There's an early comment in the film about the kidnapping being a locked room mystery inside a locked room mystery that maybe gives the cleverness of the construct a little too much credit, but the filmmakers are trying to build something intricate in roughly that same way one builds a locked-room murder. Not quite so well - there's at least one character who clearly exists because Zheng occasionally needs an escape hatch, and the film engages in unreliable narration exactly once, rather than making it an inescapable element of the story, presumably because the writers couldn't figure out how to use misdirection and so used it as a crutch. It all fits together, but it's not elegant.

(An amusing part of the inelegance is how Yayin's face is initially concealed before the revelation, not so much because we've seen her before, but because the actress is recognizable, but it's odd if you don't know who's a big name in China and may even wind up odd there if her star fades in the coming years.)

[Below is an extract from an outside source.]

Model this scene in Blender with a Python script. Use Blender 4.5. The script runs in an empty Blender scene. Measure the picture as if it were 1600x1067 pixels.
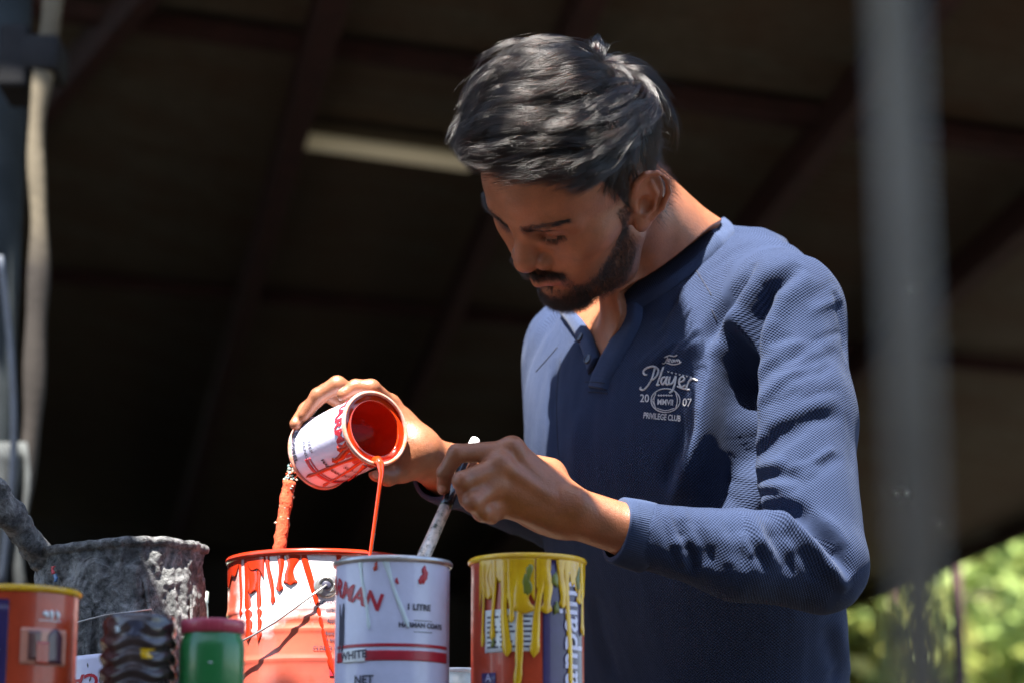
import bpy, bmesh, math, random
import numpy as np
from mathutils import Vector, Matrix
from mathutils.bvhtree import BVHTree
from mathutils.kdtree import KDTree

random.seed(7)
RNG = np.random.default_rng(11)
scene = bpy.context.scene
COL = scene.collection
# ------------------------------------------------------------------ camera
PITCH = math.radians(12.7)
CAM = np.array([0.0, 0.0, 0.77])
FPX = 1600 * 85 / 36.0                     # focal length in photo pixels
FWD = np.array([0, math.cos(PITCH), math.sin(PITCH)])
UPV = np.array([0, -math.sin(PITCH), math.cos(PITCH)])
RGT = np.array([1.0, 0, 0])
cam_data = bpy.data.cameras.new('camera')
cam_data.lens = 85; cam_data.sensor_width = 36; cam_data.sensor_fit = 'HORIZONTAL'
cam_data.clip_start = 0.05; cam_data.clip_end = 800
cam_data.dof.use_dof = True
cam_data.dof.focus_distance = 2.33
cam_data.dof.aperture_fstop = 4.4
camera = bpy.data.objects.new('camera', cam_data); COL.objects.link(camera)
camera.location = CAM.tolist()
camera.rotation_euler = (math.pi / 2 + PITCH, 0, 0)
scene.camera = camera
# ------------------------------------------------------------------ light
SUN = np.array([-0.13, -0.37, 0.92]); SUN = SUN / np.linalg.norm(SUN)    # towards the sun
SUN_ELEV = math.asin(SUN[2]); SUN_AZ = math.atan2(SUN[0], SUN[1])
world = bpy.data.worlds.new('World'); scene.world = world; world.use_nodes = True
wt = world.node_tree
sky = wt.nodes.new('ShaderNodeTexSky'); sky.sky_type = 'NISHITA'; sky.sun_disc = False
sky.sun_elevation = SUN_ELEV; sky.sun_rotation = SUN_AZ
sky.air_density = 1.0; sky.dust_density = 1.0
wt.nodes['Background'].inputs['Strength'].default_value = 0.085
wt.links.new(sky.outputs['Color'], wt.nodes['Background'].inputs['Color'])
sun_data = bpy.data.lights.new('sun', 'SUN'); sun_data.energy = 5.0
sun_data.angle = math.radians(0.5); sun_data.color = (1.0, 0.95, 0.88)
sun = bpy.data.objects.new('sun', sun_data); COL.objects.link(sun)
sun.rotation_euler = Vector(SUN.tolist()).to_track_quat('Z', 'Y').to_euler()
sun.location = (0, 0, 12)
scene.view_settings.view_transform = 'Standard'; scene.view_settings.look = 'None'
scene.view_settings.exposure = 2.55; scene.view_settings.gamma = 1.0
scene.view_settings.use_curve_mapping = False
scene.cycles.use_denoising = True
scene.cycles.max_bounces = 8
scene.cycles.sample_clamp_indirect = 6.0

# ------------------------------------------------------------------ helpers
def P(px, py, d):
    """world point seen at photo pixel (px, py) at distance d along the optical axis"""
    return CAM + d * (FWD + (px - 800) / FPX * RGT + (533.5 - py) / FPX * UPV)
def pix(p):
    v = np.asarray(p) - CAM; d = v @ FWD
    return np.stack([800 + FPX * (v @ RGT) / d, 533.5 - FPX * (v @ UPV) / d], -1)
def ray(px, py):
    v = FWD + (px - 800) / FPX * RGT + (533.5 - py) / FPX * UPV
    return Vector(v.tolist()).normalized()
def norm(v):
    v = np.asarray(v, float); return v / (np.linalg.norm(v, axis=-1, keepdims=True) + 1e-12)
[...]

Perhaps more frustratingly, director Jacky Gan Jianyu and the editorial team don't show much of a knack for building tension and unease in any but the crudest ways. There's seldom a moment when a question hangs in the air, the audience worried about how it might shake out, with surprises generally dropped at the start of a scene rather than built to or given a moment to breathe and have the audience and the characters re-evaluate. Nearly every character has secrets to reveal such that it's hard to get a grip on who they are when all is said and done, or even get a sense of them struggling with this question. It's a movie with secrets to be revealed that's seldom actually suspenseful, and has to have newscasters telling the audience directly that this is a big deal to the wider world and folks are invested. It's not terribly long before the filmmakers are basically going with more horrific violence, particularly against children, leading to yet more devastated parents.

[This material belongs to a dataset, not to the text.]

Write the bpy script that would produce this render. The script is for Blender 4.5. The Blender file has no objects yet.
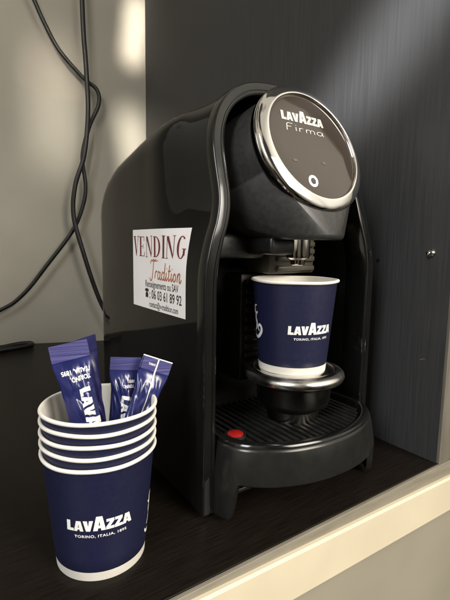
import bpy, bmesh, math, random
from mathutils import Vector, Matrix, noise
random.seed(7)
PI = math.pi
CM = 0.01
sc = bpy.context.scene
C = sc.collection

# ------------------------------------------------------------------ materials
def new_mat(name, col, rough=0.5, metal=0.0, coat=0.0, ior=1.5, spec=0.5, coat_rough=0.03):
    m = bpy.data.materials.new(name); m.use_nodes = True
    b = m.node_tree.nodes['Principled BSDF']
    b.inputs['Base Color'].default_value = (*col, 1)
    b.inputs['Roughness'].default_value = rough
    b.inputs['Metallic'].default_value = metal
    b.inputs['IOR'].default_value = ior
    b.inputs['Specular IOR Level'].default_value = spec
    b.inputs['Coat Weight'].default_value = coat
    b.inputs['Coat Roughness'].default_value = coat_rough
    return m, m.node_tree.nodes, m.node_tree.links, b

def vary(m, scale, c0, c1, r0=None, r1=None, bump=0.0, stretch=(1, 1, 1), detail=6, dist=0.001, lo=0.3, hi=0.7):
    nt = m.node_tree; N, L = nt.nodes, nt.links; b = N['Principled BSDF']
    tc = N.new('ShaderNodeTexCoord'); mp = N.new('ShaderNodeMapping'); mp.inputs['Scale'].default_value = stretch
    L.new(tc.outputs['Object'], mp.inputs['Vector'])
    n = N.new('ShaderNodeTexNoise'); n.inputs['Scale'].default_value = scale; n.inputs['Detail'].default_value = detail
    L.new(mp.outputs['Vector'], n.inputs['Vector'])
    cr = N.new('ShaderNodeValToRGB'); cr.color_ramp.elements[0].position = lo; cr.color_ramp.elements[1].position = hi
    cr.color_ramp.elements[0].color = (*c0, 1); cr.color_ramp.elements[1].color = (*c1, 1)
    L.new(n.outputs['Fac'], cr.inputs['Fac']); L.new(cr.outputs['Color'], b.inputs['Base Color'])
    if r0 is not None:
        mr = N.new('ShaderNodeMapRange'); mr.inputs['From Min'].default_value = lo; mr.inputs['From Max'].default_value = hi
        mr.inputs['To Min'].default_value = r0; mr.inputs['To Max'].default_value = r1
        L.new(n.outputs['Fac'], mr.inputs['Value']); L.new(mr.outputs['Result'], b.inputs['Roughness'])
    if bump:
        bp = N.new('ShaderNodeBump'); bp.inputs['Strength'].default_value = bump; bp.inputs['Distance'].default_value = dist
        L.new(n.outputs['Fac'], bp.inputs['Height']); L.new(bp.outputs['Normal'], b.inputs['Normal'])
    return n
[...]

As such, it's not a movie for the squeamish. It has its moments, though - there's a nifty kick to the octopus-themed opener that kind of shocks Zheng with "so, octopi basically abandon their eggs and/or die", enough to wish there was more with Chloe Ye's Tingting to make her more than just a Macguffin. The filmmakers are smart to put someone charismatic that the audience can easily connect to just off center to ground the movie even if one sort of knows that this bit of grounding will be yanked away, just to keep things moving as the story gets into darker territory. When the filmmakers get a chance to do some sleight-of-hand in a chase or caper set-up, they're not bad, especially with occasionally fun angles on their Thai setting (no way not to have that giant Buddha in the scene, so let's make it interesting).

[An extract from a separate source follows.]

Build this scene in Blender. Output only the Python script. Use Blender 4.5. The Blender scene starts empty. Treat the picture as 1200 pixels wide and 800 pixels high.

Octopus with Broken Arms is, overall, pretty capable as these movies go, and there's probably something perversely tension-relieving about these films in China, scratching an itch without a tacked-on upbeat resolution or overt scaremongering about how dangerous other places are; even the finale where a Chinese movie would assure the audience that everyone was sentenced appropriately at trial and the government was working to make sure it never happened again is replaced with something that could be redemptive or even more devastatingly bleak. If you're not in the mood for having that itch scratched, though, it can be dreary. The first Wu sha movie, Sheep Without a Shepherd, excelled because it invited the audience to enjoy the idea of getting away with things; while this mostly overwhelms the audience with cruelty but doesn't make it gripping.